## Task
The records that follow need to be output exactly as they are.

## Supplied records
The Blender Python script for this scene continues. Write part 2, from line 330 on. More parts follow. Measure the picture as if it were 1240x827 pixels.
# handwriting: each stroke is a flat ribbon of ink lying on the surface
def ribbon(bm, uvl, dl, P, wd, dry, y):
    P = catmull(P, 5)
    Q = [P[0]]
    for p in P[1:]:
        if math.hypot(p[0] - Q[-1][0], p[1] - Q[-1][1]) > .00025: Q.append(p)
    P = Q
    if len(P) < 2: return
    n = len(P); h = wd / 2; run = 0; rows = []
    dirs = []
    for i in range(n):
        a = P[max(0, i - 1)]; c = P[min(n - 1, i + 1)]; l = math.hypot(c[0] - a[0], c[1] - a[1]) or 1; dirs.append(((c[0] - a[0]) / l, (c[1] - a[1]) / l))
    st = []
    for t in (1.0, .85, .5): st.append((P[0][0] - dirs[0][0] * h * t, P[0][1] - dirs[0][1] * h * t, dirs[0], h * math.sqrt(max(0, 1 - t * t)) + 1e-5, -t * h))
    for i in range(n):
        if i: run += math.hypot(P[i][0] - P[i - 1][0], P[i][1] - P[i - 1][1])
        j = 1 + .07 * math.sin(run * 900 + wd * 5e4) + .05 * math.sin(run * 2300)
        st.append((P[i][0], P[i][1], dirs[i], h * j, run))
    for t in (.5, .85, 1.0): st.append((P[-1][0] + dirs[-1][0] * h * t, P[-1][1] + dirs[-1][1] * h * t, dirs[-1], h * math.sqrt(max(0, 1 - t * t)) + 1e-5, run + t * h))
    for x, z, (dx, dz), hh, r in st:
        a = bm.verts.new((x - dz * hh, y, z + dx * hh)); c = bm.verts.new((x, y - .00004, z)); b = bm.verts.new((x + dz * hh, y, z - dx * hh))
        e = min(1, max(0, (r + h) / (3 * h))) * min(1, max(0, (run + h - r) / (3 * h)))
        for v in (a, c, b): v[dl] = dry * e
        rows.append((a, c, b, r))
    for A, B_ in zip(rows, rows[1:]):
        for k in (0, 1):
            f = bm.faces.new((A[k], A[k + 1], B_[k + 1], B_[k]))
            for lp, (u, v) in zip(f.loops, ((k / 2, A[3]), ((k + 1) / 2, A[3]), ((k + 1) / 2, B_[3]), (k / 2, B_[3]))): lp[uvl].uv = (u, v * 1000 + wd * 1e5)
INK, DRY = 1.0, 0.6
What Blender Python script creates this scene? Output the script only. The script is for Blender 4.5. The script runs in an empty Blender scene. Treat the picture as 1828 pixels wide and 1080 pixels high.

## Task answer
The Blender Python script for this scene continues. Write part 2, from line 330 on. More parts follow. Measure the picture as if it were 1240x827 pixels.
# handwriting: each stroke is a flat ribbon of ink lying on the surface
def ribbon(bm, uvl, dl, P, wd, dry, y):
    P = catmull(P, 5)
    Q = [P[0]]
    for p in P[1:]:
        if math.hypot(p[0] - Q[-1][0], p[1] - Q[-1][1]) > .00025: Q.append(p)
    P = Q
    if len(P) < 2: return
    n = len(P); h = wd / 2; run = 0; rows = []
    dirs = []
    for i in range(n):
        a = P[max(0, i - 1)]; c = P[min(n - 1, i + 1)]; l = math.hypot(c[0] - a[0], c[1] - a[1]) or 1; dirs.append(((c[0] - a[0]) / l, (c[1] - a[1]) / l))
    st = []
    for t in (1.0, .85, .5): st.append((P[0][0] - dirs[0][0] * h * t, P[0][1] - dirs[0][1] * h * t, dirs[0], h * math.sqrt(max(0, 1 - t * t)) + 1e-5, -t * h))
    for i in range(n):
        if i: run += math.hypot(P[i][0] - P[i - 1][0], P[i][1] - P[i - 1][1])
        j = 1 + .07 * math.sin(run * 900 + wd * 5e4) + .05 * math.sin(run * 2300)
        st.append((P[i][0], P[i][1], dirs[i], h * j, run))
    for t in (.5, .85, 1.0): st.append((P[-1][0] + dirs[-1][0] * h * t, P[-1][1] + dirs[-1][1] * h * t, dirs[-1], h * math.sqrt(max(0, 1 - t * t)) + 1e-5, run + t * h))
    for x, z, (dx, dz), hh, r in st:
        a = bm.verts.new((x - dz * hh, y, z + dx * hh)); c = bm.verts.new((x, y - .00004, z)); b = bm.verts.new((x + dz * hh, y, z - dx * hh))
        e = min(1, max(0, (r + h) / (3 * h))) * min(1, max(0, (run + h - r) / (3 * h)))
        for v in (a, c, b): v[dl] = dry * e
        rows.append((a, c, b, r))
    for A, B_ in zip(rows, rows[1:]):
        for k in (0, 1):
            f = bm.faces.new((A[k], A[k + 1], B_[k + 1], B_[k]))
            for lp, (u, v) in zip(f.loops, ((k / 2, A[3]), ((k + 1) / 2, A[3]), ((k + 1) / 2, B_[3]), (k / 2, B_[3]))): lp[uvl].uv = (u, v * 1000 + wd * 1e5)
INK, DRY = 1.0, 0.6
What Blender Python script creates this scene? Output the script only. The script is for Blender 4.5. The script runs in an empty Blender scene. Treat the picture as 1828 pixels wide and 1080 pixels high.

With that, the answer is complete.